Arrivée de la dépouille mortelle à la Présidence

«Tu es parti au moment où notre pays se retrouve à la croisée des chemins. Au moment où ton pays, en lutte acharnée pour sa souveraineté, a besoin de toi, de tes immenses connaissances et de ta vaste et riche expérience d’homme d’Etat. Hélas, l’appel de notre Créateur ne se fait pas attendre», a dit son ami de cinquante ans, Tahirou Seydou Mayaki, dans son oraison funèbre. Il a rappelé brièvement quelques moments clé de la vie politique de Hama Amadou et surtout, les convictions qu’il portait :  «être toujours du côté du peuple, ne jamais faire une promesse que tu n’es pas sûr de tenir, avoir, en toutes circonstances, un langage franc et sincère avec tes concitoyens, au risque de déplaire.» Il a également estimé que malgré «l’adversité inouïe» qui avait accompagné Hama dans l’exercice de ses responsabilités de Premier ministre puis de Président de l’Assemblée nationale, ce dernier avait été «couronné de succès», notamment par le redressement des finances du pays, au bord de la faillite, dans les années 2000.

Le cortège funèbre s’est alors ébranlé vers Youri, le village natal de Hama, qui borde le fleuve Niger, salué sur les trottoirs par les habitants de Niamey. La ville, où Hama a commencé sa carrière d’élu après la démocratisation, est le fief du défunt. C’est d’ailleurs la raison pour laquelle il était devenu la bête noire du régime socialiste au pouvoir, ce dernier se méfiant de mouvements d’humeur perçus comme particulièrement dangereux dans la capitale.

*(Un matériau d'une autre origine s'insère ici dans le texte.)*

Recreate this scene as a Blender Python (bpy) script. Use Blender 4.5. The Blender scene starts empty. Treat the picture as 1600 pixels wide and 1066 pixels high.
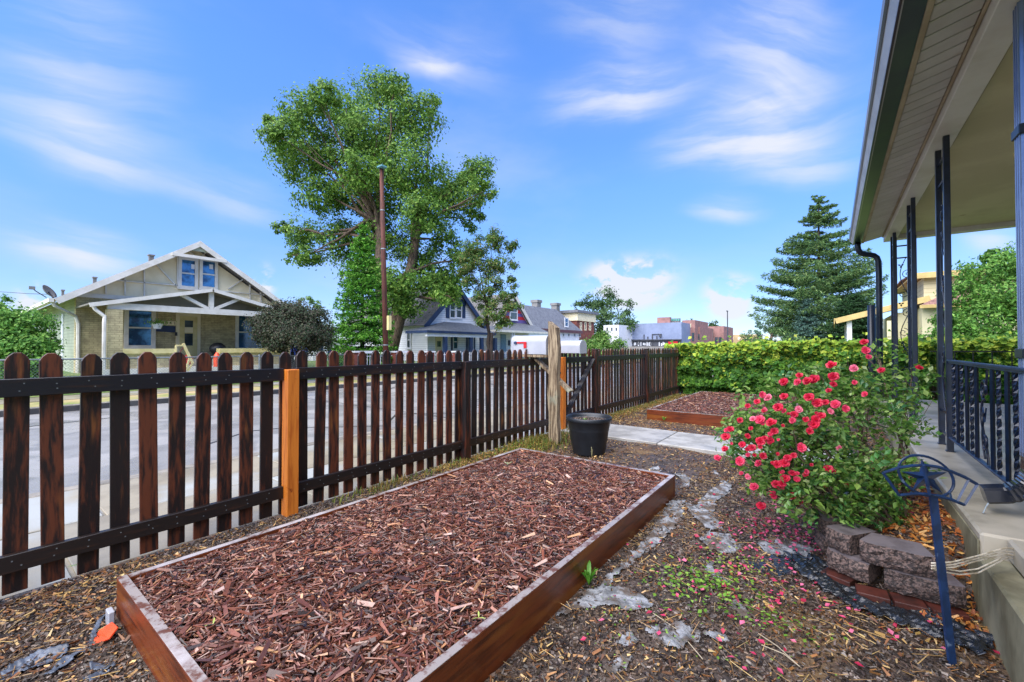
import bpy, bmesh, math, random
import numpy as np
from mathutils import Vector, Matrix
random.seed(7); rng = np.random.default_rng(7)
SC = bpy.context.scene; COL = SC.collection
R_ = math.radians; PI = math.pi

# ------------------------------------------------------------------ camera
FPX = 665.0; YAW = R_(37.05); PITCH = R_(0.78); EYE = 1.3
cam = bpy.data.cameras.new('camera'); cam_o = bpy.data.objects.new('camera', cam); COL.objects.link(cam_o)
cam.sensor_width = 36; cam.lens = 36 * FPX / 1600; cam.clip_start = .05; cam.clip_end = 3000
cam_o.location = (0, 0, EYE); cam_o.rotation_euler = (PI / 2 + PITCH, 0, YAW)
SC.camera = cam_o
SC.view_settings.view_transform = 'Standard'; SC.view_settings.look = 'None'
SC.view_settings.exposure = 1.14; SC.view_settings.gamma = 1; SC.view_settings.use_curve_mapping = False

_F0 = np.array([-math.sin(YAW), math.cos(YAW), 0]); _R = np.array([math.cos(YAW), math.sin(YAW), 0]); _U0 = np.array([0, 0, 1.])
_F = _F0 * math.cos(PITCH) + _U0 * math.sin(PITCH); _U = -_F0 * math.sin(PITCH) + _U0 * math.cos(PITCH)
_C = np.array([0, 0, EYE])
def at(u, v, x=None, y=None, z=None, d=None):
    """survey helper: point seen at photo pixel (u, v) on a known plane or at depth d"""
    r = _F + _R * (u - 800) / FPX - _U * (v - 533) / FPX
    if x is not None: k = x / r[0]
    elif y is not None: k = y / r[1]
    elif z is not None: k = (z - EYE) / r[2]
    else: k = d
    return _C + r * k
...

De gauche à droite : Salou Djibo, les généraux Salifou Modi et Abdourahmane Tiani, Mahamane Ousmane

Amis, proches, admirateurs, militants de base ont emprunté voitures, motos et autobus pour accompagner le corps à sa dernière demeure, soulevant la poussière sur des kilomètres. C’est chez lui, sous un grand arbre à l’impressionnante frondaison surplombant le grand fleuve, que le corps a été mis en terre.  

Depuis mercredi, sur les réseaux sociaux et dans la presse, c’est toute l’histoire politique de ces cinquante dernières années qui défile, alors que l’avenir du Niger reste à écrire sur la page de la transition militaire.

La parole se libère dans le rappel de la carrière de l’homme d’Etat. Vieux compagnons, jeunes admirateurs, anciens lieutenants, anciens amis devenus rivaux puis redevenus alliés évoquent les souvenirs glorieux, les coups politiques et les coups bas, dessinant le portrait d’une bête politique. Les détracteurs, nombreux aussi, se font discrets : le temps du deuil n’est pas celui de l’affrontement.

Reste un grand point d’interrogation : l’héritage politique de Hama, le parti, ses militants, cette foule de partisans. Nul ne sait ce qu’ils vont devenir.